There is a lot of status anxiety in your work not just financial status, but marriage, career the things you think will align pleasingly in middle age but often don’t.

My husband and I are both working writers. The marriage works; the financial status has gone in and out. I’m not sure I always looked to middle age as a time of “pleasing alignment,” but I also didn’t think the world would be as effed up as it is now. Some of my characters get older and wiser; some are just more wrinkled, taller kids. But there is a lot of endurance over time in these stories — love, friendship, workplace passions. I would venture to say that most of my characters have real lives, and some very real satisfactions within the stresses that inevitably go along with them.

There are also secrets in your stories. Are we as sick as our secrets, or are they simply unavoidable?

Everyone has secrets. In “The Revisionist,” the protagonist even keeps secrets from himself. One of my closest friends, after the death of her parents, found out that one was married before and that the other had two other children with someone else. Now everyone is dead, and so we don’t even know if the spouses knew this about each other. There is nothing pedestrian about “ordinary lives.” We all roil and we all excite. I feel like one of my jobs as a fiction writer is to dive down beneath the surface.

In the story “My Best Friend,” there is a shocking act of violence. Why did you take it in that direction?

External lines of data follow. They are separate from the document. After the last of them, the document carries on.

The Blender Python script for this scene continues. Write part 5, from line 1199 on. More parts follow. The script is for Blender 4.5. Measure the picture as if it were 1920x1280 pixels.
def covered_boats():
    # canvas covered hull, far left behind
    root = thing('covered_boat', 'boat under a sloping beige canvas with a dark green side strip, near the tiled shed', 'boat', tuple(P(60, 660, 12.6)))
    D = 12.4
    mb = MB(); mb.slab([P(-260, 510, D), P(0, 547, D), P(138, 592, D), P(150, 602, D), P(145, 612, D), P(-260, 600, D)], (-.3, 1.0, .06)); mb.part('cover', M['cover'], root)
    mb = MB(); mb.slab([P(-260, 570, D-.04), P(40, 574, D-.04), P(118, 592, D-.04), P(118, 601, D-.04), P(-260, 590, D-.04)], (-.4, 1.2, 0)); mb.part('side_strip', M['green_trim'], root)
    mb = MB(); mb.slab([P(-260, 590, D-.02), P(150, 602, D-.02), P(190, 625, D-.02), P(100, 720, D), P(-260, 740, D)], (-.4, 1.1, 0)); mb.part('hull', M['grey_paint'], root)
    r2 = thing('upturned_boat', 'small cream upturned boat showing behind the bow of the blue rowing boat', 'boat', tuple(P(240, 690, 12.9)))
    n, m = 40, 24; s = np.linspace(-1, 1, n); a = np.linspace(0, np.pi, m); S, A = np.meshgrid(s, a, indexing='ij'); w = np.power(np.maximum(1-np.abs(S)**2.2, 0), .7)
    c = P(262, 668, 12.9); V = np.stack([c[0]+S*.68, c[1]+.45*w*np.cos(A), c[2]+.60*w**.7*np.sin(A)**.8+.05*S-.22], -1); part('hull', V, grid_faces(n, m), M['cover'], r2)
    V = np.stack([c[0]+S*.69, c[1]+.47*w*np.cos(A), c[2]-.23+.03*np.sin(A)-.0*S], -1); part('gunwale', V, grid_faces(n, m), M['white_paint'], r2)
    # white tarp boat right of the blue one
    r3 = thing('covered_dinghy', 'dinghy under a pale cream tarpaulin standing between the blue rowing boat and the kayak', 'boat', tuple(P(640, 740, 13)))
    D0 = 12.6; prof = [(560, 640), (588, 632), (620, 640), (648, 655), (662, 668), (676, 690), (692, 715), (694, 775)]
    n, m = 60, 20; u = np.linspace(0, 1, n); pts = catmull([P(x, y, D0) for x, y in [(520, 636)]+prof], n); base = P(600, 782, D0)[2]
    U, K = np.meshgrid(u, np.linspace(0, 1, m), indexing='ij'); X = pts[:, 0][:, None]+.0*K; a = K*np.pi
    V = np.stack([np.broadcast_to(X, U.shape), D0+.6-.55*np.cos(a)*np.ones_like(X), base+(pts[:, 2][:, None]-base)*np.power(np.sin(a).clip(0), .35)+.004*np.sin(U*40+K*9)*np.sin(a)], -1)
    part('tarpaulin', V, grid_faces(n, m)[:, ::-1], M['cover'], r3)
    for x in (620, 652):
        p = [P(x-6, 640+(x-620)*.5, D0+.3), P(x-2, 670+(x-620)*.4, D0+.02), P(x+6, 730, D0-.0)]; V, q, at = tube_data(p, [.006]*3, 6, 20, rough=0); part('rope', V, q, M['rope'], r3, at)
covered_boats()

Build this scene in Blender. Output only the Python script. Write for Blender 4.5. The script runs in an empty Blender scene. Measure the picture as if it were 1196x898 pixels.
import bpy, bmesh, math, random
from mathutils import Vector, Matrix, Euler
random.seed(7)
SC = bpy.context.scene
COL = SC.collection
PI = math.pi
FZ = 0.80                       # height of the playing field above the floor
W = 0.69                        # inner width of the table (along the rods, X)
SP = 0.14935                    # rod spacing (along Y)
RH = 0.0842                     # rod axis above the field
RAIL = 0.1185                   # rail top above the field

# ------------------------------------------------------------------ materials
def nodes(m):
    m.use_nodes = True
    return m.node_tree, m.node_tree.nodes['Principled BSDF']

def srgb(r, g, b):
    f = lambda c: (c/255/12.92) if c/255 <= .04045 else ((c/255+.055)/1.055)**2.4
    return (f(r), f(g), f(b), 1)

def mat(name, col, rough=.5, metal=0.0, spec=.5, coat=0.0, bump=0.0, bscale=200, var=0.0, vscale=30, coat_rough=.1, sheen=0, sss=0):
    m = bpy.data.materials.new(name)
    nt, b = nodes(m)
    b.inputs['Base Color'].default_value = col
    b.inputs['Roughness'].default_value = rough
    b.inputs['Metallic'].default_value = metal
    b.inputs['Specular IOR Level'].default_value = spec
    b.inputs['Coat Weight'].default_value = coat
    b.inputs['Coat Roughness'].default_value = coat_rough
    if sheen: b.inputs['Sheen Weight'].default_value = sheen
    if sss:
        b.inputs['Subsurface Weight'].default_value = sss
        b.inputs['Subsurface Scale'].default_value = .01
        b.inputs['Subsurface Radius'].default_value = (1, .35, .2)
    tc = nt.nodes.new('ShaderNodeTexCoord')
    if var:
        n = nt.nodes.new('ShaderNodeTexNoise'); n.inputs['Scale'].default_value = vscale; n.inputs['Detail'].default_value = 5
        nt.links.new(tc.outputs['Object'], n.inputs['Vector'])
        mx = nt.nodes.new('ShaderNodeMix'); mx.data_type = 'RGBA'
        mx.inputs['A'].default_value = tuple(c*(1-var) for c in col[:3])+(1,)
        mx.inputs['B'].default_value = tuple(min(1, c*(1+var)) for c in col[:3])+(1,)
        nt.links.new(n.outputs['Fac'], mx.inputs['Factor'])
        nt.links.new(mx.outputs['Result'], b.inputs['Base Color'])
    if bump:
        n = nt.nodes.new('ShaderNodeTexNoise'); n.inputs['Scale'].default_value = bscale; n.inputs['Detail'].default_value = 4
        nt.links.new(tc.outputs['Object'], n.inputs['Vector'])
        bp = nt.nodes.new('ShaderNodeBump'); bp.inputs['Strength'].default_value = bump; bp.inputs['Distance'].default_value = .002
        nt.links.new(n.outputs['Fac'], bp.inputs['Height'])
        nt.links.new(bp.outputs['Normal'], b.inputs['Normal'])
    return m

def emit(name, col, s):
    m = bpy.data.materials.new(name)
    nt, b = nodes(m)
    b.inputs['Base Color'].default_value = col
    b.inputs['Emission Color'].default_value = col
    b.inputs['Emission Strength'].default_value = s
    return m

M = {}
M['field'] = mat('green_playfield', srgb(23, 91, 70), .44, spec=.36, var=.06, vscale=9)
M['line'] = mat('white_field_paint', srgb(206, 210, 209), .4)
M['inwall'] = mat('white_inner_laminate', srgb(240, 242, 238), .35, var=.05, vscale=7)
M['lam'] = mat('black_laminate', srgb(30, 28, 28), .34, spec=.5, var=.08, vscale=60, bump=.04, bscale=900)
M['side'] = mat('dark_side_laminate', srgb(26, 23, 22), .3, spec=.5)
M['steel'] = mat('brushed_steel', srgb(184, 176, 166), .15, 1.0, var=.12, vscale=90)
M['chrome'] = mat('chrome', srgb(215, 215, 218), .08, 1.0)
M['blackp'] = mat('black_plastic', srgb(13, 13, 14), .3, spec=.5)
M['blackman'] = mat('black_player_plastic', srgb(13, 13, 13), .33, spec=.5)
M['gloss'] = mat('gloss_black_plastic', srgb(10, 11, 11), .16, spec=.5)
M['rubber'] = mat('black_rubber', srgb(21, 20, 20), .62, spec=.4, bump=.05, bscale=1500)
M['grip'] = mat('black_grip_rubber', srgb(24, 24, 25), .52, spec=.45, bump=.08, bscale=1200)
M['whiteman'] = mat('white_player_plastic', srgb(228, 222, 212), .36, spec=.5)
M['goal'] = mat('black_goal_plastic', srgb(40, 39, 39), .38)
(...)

That story is about two men, one an up-and-coming-actor and the other a want-to-be novelist, who fall into a deep brotherhood while sleeping with the same woman. In fact, they each marry her — sequentially, of course. At some point, the friendship goes south; the protagonist, Jake, and Jeannie, the woman, have kids together and his career dries up. The first husband, Phil, becomes a very successful TV showrunner and producer. Out of pity, he hires Jake to be a character in one of his nighttime soaps. Jake starts to become an audience favorite, and Phil tortures the character on the series. All their pent up homoerotic attachments and jealousies explode in a “manly” brawl, which I see as tragicomedic, at the end of the story. The love story is theirs, after all.

Kurt Vonnegut has a quote about, when one reaches advanced middle age, life becomes an epilogue. That is a hard thing to carry. Do you feel that this is the case? I guess I’m thinking about your story “In a Better Place,” which revisits the characters from the book’s titular story in old age.

No, honestly I don’t. That story is really about the celebration of long love between the couple at the heart of the story, its healing powers and sustaining comforts. What may make this all feel epilogue-y to you (not a word, I know) is because these two people feel happy and fulfilled by their marriage. … My own artistic hope is to go as long as I can. I live to write!

📰 The Week(s) in Books

Charlie English

Charlie English spotlights the CIA’s use of literature to fight communism during the Cold War in his latest book.

(Angel City Press at the Los Angeles Public Library)

Valerie Castellanos Clark weighs in on Charlie English’s The CIA Book Club,” about how Polish citizens fought Russian communism with books. “As with the best spy novels, we know the good guy is going to win … but how English gets us there is exciting,” Clark writes.

Melina Sempill Watts calls Josh Jackson’s book, “The Enduring Wild: A Journey Into California’s Public Lands” a timely book for a state that is in danger of losing its most precious public resource: “Jackson’s assertion that we are all landowners is a clarion call amid a GOP-led push to sell off public land.”

Leigh Haber raves on Amy Bloom’s latest novel “I’ll Be Right Here.” “As Bloom has demonstrated throughout her stellar literary career,” writes Haber, “she can train her eye on any person, place or object and render it sublime.”

Jim Ruland calls Megan Abbott’s latest thriller, “El Dorado Drive,” a novel for our present age of anxiety, propelled by Abbott’s masterful narrative drive and her skill at “rendering the hot, messy inner lives of young people.”

📖 Bookstore Faves

In a bookstore, patrons browse

Ken Concepcion, owner of Now Serving, tells us what’s been flying off the shelves at his Chinatown bookstore that specializes in cookbooks.

(Shelby Moore / For The Times)

This week we are perusing the shelves at Now Serving, a cozy bookshop devoted to the culinary arts and located on the ground floor of Chinatown’s Far East Plaza. Co-owner Ken Concepcion gives us the scoop on the hot goods.

What books are selling right now?

“Umma,” “By Heart,” “Fat + Flour,” “Salsa Daddy” and “The Choi of Cooking.”

What food trend are customers excited about right now?

Being that we are in L.A., there has always been a demand for vegetarian and vegan titles. The interest in plant-based cookbooks that delve into specific cuisines such as Filipino, Vietnamese, Mexican and Japanese has definitely grown over the years, and the diversity of voices has been wonderful to see. There needs to be better representation for Ecuadorian, Guatemalan and other Central and South American cuisines as well — there is a real demand for it.

Why do you think cookbooks are still important, despite the ubiquity of recipes online?

As with anything that you can find online, recipes are no different. There are thousands upon thousands available. Most of them are copycat recipes. We think cookbooks are still unparalleled in that they can deliver a narrative, historical context and incredible imagery and stunning design in a world that is more reliant on technology than ever. Cookbooks at best are functional objects of art that can be then passed down from generation to generation. They can often become keepsakes, time capsules and family heirlooms.